Berlin'de geçen Ocak ayında düzenlenen Libya Konferansı'nda BM'nin Libya'ya uyguladığı silah ambargosunun daha sıkı denetlenmesi kararlaştırılmış, zirvesi sonrası da AB, ambargonun denetimi için askeri bir misyon görevlendirilmişti. Ancak denetimlerin artırılmasına rağmen Libya'da savaşan taraflara destek veren ülkeler, ülkeye silah sevkiyatını sürdürüyor. Silah ambargosunu delmekle suçlanan ülkelerden biri de Trablus merkezli Ulusal Mutabakat Hükümeti'ne destek veren Türkiye de var.

Libya'daki iç savaşta Türkiye BM'nin tanıdığı Ulusal Mutabakat Hükümeti'ne askeri destek verirken Ürdün'ün ise Halife Hafter güçlerine silah sevkiyatında bulunduğu BM raporlarında yer almıştı.

 

Dışişleri Bakanlığı: AB bölgede güvenlik ve istikrar istiyorsa taraflı tutumundan vazgeçmeli

Dışişleri Bakanlığı, Avrupa Birliği (AB) Dış İlişkiler Konseyi toplantısının ardından Libya bağlamında bir Türk denizcilik şirketinin yaptırım listesine alınmasına "Bizim nazarımızda hiçbir değeri yok" ifadeleriyle tepki gösterdi.

Bakanlık, AB Dış İlişkiler Konseyi Toplantısı sonucunda Libya bağlamında bir Türk denizcilik şirketinin yaptırım listesine alınması hakkında açıklama yayımladı.

Açıklamada, "AB Dış İlişkiler Konseyinin bugünkü toplantısı sonucunda Libya bağlamında bir denizcilik şirketimizin de yaptırım listesine alınmasının bizim nazarımızda hiçbir değeri yoktur." ifadelerine yer verildi.

AB'nin İrini Operasyonu'nun, Libya'nın doğusundaki gayrimeşru silahlı güçlerin lideri Halife Hafter'i ödüllendirirken, Birleşmiş Milletler (BM) tarafından tanınan Libya hükümetini ise cezalandırdığı vurgulanan açıklamada, şunlar kaydedildi:

"Ülkemizin meşru hükümete yaptığı yardımlar ambargo ihlali olarak nitelenirken, BAE başta olmak üzere darbeci Hafter’e BMGK kararları hilafına karadan ve havadan silah gönderen ülke ve şirketlerin görmezden gelinmesi AB’nin taraflı tutumunun açık bir göstergesidir."

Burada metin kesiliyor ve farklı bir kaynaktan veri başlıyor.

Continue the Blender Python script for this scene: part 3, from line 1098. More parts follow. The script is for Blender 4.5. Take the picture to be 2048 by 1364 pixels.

Açıklamada, bu tutumuyla AB'nin, uluslararası meşruiyetten yana bir tavır takınmak yerine, saldırganı mükafatlandıran İrini Harekatı'yla ortaya koyduğu çifte standartlı tutumunu sürdürmekte ısrar ettiği görüldüğü belirtildi.

Doğu Akdeniz'de tansiyonun düşürülmesi için gayret gösterilen bir zamanda böyle yanlış bir kararın alınmasının "son derece talihsiz" olduğu vurgulanan açıklamada, "AB bölgede güvenlik ve istikrar istiyorsa bu taraflı tutumundan vazgeçmeli, Türkiye ile istişare ve iş birliği içinde hareket etmelidir." ifadeleri kullanıldı.

Brüksel'de dün yapılan AB Dış İlişkiler Konseyinin ardından düzenlenen basın toplantısında, AB Dış İlişkiler ve Güvenlik Politikası Yüksek Temsilcisi Josep Borrell, BM'nin Libya silah ambargosunu ihlal ettiği iddiasıyla Türkiye, Ürdün ve Kazakistan'dan üç şirkete ve insan haklarını ihlal ettiği için de Libya vatandaşı iki kişiye yaptırım kararı aldığını açıklamıştı.